The largest source of oxygen in the Solar System is the Sun.
About 1% of the Sun's mass is made up of Oxygen. About another 0.5% of the mass is a mix of Carbon and Nitrogen.
Given the super advanced tech needed to craft such a large structure, harvesting the Sun for material should be well within the civilization's abilities.
If you want to limit the construction material to what is available within the Solar System, then you just calculate how much area your spherical shell will contain for its atmosphere, then you adjust its radius until the area matches up with the available material.
I suspect it will be within the distance of the Earth's orbit, so a combination of shades and radiation fins will be needed so that the megastructure doesn't become an oven.
Starlift a late stage star.
At a radius of 1 AU you need about 2.81e26 cubic meters of solids (mostly Iron, Carbon, and Silicon I would guess) and 1.12e27 cubic meters of air. The Earth itself has a volume of about 1.10e21 cubic meters. This means it would take about 100,000 Earths to build such a mega structure.

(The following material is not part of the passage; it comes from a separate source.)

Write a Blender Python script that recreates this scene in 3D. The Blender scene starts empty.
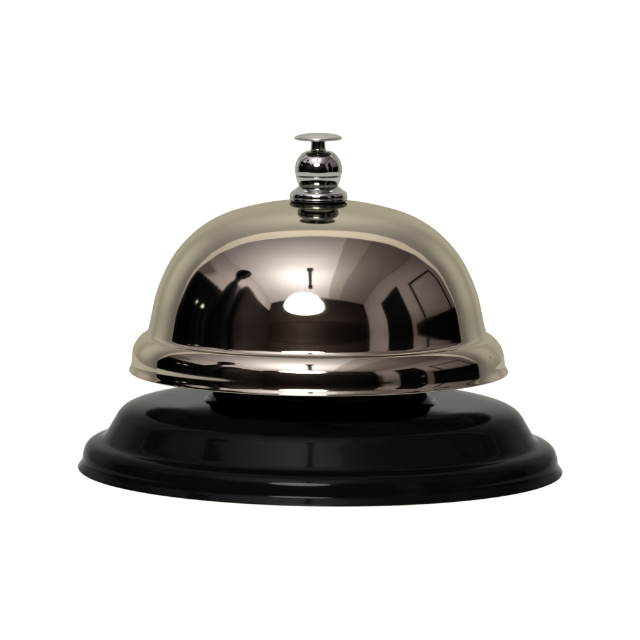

That said, there is one source of heavy element (stuff above helium) that is WAY bigger than 100,000 Earths: pre-supernova stars. Just before they go supernova, a large star builds up an iron core that can reach up to 1.4 solar masses, and similarly massive amounts of Oxygen, Nitrogen, etc. This is WAY more than you will find in any single planetary system, and about 5 times as much material as you need. Once you've mined the star of all of its precious heavy elements the star itself will be lighter, cooler, and less explody... a perfect spot to build a brand new Dyson sphere around.